» Work to be completed
Skip pictures; extract every line from the one with "Reconstruct this image" through the one with "scene.camera = cam", exactly as written.

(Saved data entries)

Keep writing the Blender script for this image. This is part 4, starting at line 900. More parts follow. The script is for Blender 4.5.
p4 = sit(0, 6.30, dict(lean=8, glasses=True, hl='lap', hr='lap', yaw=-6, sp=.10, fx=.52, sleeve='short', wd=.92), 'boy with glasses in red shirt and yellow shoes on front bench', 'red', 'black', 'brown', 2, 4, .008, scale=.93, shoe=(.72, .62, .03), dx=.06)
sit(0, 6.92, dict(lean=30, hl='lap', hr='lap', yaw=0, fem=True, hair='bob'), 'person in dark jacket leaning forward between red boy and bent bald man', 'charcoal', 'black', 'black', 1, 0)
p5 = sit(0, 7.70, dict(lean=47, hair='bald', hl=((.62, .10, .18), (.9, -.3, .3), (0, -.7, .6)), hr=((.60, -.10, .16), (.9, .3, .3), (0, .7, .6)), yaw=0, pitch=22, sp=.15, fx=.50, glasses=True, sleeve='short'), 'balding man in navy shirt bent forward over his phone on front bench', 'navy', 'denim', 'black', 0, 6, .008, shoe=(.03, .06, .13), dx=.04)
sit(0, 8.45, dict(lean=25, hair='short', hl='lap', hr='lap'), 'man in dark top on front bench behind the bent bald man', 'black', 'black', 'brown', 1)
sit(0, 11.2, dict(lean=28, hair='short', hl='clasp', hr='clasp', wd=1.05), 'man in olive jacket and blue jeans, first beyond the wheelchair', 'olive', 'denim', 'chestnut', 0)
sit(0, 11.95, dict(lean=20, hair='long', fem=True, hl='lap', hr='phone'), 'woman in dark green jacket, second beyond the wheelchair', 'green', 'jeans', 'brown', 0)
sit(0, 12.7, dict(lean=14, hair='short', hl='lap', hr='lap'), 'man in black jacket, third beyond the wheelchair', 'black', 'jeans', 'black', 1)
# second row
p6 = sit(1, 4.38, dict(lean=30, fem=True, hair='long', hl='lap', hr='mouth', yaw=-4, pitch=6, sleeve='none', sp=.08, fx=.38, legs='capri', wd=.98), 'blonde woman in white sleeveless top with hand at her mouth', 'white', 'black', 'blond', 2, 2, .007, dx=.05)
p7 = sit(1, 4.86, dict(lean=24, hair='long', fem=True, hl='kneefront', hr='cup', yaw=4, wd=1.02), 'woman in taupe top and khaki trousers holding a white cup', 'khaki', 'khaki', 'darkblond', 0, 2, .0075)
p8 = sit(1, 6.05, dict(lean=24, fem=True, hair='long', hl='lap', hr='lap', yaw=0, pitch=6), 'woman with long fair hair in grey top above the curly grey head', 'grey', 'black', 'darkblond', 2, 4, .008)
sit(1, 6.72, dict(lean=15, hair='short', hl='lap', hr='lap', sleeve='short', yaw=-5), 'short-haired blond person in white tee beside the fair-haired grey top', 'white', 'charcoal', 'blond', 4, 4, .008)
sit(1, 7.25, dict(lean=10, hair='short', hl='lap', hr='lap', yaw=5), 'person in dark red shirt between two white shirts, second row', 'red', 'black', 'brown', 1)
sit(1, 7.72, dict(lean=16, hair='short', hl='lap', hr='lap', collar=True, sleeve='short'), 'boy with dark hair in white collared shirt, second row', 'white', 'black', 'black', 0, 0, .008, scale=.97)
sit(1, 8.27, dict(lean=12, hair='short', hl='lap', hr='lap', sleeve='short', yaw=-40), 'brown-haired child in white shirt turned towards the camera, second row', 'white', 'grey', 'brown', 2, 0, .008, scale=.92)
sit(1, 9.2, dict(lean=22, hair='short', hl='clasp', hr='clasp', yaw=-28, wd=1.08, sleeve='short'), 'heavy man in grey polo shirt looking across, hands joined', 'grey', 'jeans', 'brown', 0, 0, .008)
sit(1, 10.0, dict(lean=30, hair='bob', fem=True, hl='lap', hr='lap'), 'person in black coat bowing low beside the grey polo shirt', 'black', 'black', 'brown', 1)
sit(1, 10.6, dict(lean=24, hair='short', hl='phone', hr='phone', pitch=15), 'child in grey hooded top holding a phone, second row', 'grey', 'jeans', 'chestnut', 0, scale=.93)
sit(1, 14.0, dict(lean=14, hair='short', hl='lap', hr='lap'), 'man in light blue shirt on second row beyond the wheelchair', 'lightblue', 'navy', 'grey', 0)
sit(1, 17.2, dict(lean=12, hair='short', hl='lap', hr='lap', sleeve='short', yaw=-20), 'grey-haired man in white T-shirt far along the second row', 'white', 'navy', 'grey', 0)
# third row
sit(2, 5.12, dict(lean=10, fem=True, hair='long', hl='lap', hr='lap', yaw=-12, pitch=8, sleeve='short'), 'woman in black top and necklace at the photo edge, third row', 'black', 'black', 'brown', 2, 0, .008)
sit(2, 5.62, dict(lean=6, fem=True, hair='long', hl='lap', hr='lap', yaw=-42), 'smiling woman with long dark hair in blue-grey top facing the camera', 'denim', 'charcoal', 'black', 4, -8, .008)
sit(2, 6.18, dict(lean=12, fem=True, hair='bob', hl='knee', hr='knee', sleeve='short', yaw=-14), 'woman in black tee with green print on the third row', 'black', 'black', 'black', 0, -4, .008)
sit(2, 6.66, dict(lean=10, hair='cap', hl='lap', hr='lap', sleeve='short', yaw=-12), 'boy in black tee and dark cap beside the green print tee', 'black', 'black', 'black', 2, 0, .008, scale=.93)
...
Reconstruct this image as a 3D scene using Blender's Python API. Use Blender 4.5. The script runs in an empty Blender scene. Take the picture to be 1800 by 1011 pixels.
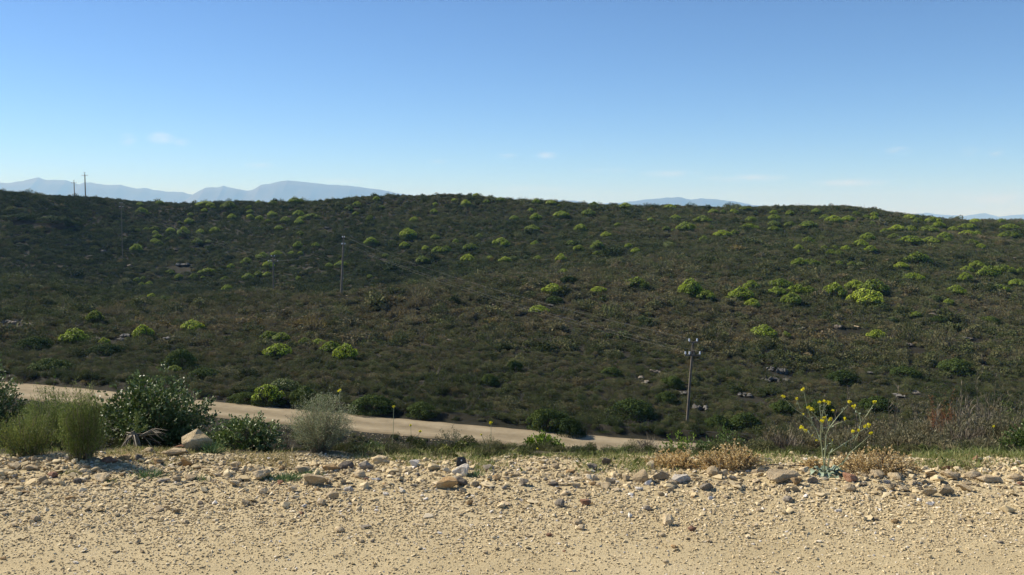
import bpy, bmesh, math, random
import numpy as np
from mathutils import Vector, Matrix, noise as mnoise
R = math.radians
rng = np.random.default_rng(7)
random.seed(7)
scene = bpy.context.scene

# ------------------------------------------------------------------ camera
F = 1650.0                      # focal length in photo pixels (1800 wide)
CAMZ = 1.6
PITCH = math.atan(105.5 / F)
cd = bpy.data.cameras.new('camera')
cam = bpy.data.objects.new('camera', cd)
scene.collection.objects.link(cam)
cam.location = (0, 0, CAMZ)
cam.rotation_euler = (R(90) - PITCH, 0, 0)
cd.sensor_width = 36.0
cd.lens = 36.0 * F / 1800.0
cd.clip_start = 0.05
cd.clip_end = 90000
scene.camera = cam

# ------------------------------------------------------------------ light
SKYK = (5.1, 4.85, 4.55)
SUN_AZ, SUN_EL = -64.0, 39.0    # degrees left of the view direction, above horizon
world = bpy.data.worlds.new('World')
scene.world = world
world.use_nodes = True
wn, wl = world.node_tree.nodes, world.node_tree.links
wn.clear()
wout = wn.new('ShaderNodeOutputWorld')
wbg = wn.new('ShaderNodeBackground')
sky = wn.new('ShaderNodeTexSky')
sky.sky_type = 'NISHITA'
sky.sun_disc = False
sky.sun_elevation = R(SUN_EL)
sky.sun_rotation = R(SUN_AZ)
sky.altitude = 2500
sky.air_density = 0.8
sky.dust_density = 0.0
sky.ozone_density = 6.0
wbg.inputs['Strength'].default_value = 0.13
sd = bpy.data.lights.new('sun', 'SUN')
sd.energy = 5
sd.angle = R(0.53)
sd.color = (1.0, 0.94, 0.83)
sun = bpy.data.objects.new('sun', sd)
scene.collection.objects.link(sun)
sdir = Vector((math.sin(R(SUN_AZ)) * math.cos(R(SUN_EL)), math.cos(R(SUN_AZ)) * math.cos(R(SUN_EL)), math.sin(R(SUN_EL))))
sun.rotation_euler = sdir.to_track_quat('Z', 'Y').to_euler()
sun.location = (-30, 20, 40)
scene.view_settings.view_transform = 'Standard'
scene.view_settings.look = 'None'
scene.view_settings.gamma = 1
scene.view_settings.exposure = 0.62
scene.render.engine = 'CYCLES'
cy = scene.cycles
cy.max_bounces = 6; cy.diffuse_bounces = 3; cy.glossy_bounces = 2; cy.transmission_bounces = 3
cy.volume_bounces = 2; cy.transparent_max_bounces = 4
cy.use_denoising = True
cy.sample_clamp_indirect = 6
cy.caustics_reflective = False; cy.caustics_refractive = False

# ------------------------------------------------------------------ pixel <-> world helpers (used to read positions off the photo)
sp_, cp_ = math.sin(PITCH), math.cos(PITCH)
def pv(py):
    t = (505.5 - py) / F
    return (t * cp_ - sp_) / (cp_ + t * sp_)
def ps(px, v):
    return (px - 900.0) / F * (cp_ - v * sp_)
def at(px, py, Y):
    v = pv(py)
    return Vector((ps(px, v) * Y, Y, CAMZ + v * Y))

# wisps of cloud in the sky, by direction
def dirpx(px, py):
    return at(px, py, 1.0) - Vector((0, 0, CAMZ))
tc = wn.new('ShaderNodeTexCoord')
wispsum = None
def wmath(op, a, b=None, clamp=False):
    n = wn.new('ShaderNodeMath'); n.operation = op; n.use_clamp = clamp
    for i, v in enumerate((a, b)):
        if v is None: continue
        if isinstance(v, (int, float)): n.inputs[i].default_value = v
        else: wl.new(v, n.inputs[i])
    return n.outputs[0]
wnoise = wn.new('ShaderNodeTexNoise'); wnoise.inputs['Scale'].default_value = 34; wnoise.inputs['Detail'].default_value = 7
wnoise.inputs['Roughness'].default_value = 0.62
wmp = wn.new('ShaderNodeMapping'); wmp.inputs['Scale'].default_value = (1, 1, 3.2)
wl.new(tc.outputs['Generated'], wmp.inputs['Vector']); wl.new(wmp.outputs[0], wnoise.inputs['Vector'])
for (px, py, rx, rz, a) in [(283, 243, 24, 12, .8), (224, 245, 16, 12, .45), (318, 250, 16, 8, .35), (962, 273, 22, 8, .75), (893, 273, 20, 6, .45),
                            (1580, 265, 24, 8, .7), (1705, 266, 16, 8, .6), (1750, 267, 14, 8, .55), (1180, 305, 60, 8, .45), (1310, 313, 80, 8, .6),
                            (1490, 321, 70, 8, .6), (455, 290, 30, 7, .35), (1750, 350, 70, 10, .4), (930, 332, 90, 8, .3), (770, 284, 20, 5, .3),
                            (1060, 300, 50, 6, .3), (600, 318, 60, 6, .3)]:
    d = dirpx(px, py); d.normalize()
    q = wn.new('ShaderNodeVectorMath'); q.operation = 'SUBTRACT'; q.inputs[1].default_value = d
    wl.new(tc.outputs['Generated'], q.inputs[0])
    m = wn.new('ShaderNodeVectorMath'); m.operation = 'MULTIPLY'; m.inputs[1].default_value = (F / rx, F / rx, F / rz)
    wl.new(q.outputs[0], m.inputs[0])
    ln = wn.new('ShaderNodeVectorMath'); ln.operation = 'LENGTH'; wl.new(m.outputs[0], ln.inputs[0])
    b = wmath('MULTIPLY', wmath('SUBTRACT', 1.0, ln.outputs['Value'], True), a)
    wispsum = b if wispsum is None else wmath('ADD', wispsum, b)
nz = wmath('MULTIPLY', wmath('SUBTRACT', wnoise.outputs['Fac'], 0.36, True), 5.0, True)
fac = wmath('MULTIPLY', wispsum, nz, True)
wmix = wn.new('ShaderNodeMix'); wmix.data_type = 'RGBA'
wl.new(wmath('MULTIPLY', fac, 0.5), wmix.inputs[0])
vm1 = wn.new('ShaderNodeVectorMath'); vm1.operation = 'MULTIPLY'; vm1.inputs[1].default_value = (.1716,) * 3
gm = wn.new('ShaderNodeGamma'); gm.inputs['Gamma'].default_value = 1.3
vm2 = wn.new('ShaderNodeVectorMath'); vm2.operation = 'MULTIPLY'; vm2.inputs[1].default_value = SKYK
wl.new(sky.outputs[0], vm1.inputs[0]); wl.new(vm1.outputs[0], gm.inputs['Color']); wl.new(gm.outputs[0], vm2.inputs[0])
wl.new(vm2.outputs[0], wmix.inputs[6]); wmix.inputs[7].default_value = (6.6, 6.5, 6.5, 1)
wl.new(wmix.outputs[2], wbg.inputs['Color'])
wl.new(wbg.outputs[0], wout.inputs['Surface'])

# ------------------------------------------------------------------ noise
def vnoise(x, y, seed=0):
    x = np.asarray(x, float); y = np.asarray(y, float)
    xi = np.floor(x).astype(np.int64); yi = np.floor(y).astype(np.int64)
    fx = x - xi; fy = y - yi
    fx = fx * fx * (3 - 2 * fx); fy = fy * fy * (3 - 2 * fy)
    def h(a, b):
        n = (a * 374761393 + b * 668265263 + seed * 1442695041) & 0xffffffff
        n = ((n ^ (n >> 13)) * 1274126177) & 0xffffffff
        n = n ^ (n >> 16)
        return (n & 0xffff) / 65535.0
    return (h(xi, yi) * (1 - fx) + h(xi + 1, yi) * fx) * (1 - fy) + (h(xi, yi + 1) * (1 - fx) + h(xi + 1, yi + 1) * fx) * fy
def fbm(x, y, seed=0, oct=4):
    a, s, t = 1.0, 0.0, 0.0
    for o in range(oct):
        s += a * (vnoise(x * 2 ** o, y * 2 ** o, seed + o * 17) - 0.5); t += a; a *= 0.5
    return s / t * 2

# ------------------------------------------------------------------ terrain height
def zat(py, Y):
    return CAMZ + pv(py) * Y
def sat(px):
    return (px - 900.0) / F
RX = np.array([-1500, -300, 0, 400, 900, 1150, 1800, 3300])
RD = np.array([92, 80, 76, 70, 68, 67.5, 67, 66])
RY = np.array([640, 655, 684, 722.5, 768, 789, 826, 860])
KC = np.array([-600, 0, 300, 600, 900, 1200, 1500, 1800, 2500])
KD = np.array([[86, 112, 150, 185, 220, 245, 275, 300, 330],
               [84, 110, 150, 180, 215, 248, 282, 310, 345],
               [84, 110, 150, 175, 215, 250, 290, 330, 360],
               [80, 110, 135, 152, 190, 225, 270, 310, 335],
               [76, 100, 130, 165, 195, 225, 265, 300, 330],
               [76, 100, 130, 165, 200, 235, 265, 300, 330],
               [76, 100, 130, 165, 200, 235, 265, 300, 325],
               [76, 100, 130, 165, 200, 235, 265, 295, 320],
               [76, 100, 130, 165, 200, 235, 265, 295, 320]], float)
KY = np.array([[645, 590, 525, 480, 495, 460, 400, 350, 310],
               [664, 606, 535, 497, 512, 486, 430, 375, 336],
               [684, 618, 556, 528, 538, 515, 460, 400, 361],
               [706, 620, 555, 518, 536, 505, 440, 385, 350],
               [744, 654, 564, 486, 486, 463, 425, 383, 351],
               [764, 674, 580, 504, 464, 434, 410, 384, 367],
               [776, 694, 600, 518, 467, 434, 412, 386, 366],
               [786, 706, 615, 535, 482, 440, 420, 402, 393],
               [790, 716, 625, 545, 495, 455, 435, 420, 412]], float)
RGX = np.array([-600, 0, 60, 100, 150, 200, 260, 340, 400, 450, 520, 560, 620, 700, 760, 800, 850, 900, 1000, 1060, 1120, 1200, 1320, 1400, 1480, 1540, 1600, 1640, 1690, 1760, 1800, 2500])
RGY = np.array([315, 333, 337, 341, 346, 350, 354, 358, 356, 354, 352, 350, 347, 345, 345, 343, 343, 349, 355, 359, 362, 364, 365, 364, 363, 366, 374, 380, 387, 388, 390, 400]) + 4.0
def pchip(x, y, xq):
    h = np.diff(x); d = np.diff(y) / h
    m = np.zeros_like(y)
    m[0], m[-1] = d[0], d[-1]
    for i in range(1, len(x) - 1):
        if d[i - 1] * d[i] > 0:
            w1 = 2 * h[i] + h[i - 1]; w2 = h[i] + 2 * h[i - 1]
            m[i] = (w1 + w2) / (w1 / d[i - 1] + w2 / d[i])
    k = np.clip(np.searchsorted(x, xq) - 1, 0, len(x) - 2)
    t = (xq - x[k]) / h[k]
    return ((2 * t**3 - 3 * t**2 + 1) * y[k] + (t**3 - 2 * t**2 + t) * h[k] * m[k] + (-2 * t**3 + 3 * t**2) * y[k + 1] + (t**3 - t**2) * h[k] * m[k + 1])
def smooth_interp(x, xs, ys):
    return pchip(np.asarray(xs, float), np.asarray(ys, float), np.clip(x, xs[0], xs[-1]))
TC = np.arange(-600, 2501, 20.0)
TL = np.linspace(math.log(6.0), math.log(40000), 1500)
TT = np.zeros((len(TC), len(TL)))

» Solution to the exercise
Reconstruct this image as a 3D scene using Blender's Python API. Use Blender 4.5. The script runs in an empty Blender scene. Take the picture to be 1800 by 1011 pixels.
import bpy, bmesh, math, random
import numpy as np
from mathutils import Vector, Matrix, noise as mnoise
R = math.radians
rng = np.random.default_rng(7)
random.seed(7)
scene = bpy.context.scene

# ------------------------------------------------------------------ camera
F = 1650.0                      # focal length in photo pixels (1800 wide)
CAMZ = 1.6
PITCH = math.atan(105.5 / F)
cd = bpy.data.cameras.new('camera')
cam = bpy.data.objects.new('camera', cd)
scene.collection.objects.link(cam)
cam.location = (0, 0, CAMZ)
cam.rotation_euler = (R(90) - PITCH, 0, 0)
cd.sensor_width = 36.0
cd.lens = 36.0 * F / 1800.0
cd.clip_start = 0.05
cd.clip_end = 90000
scene.camera = cam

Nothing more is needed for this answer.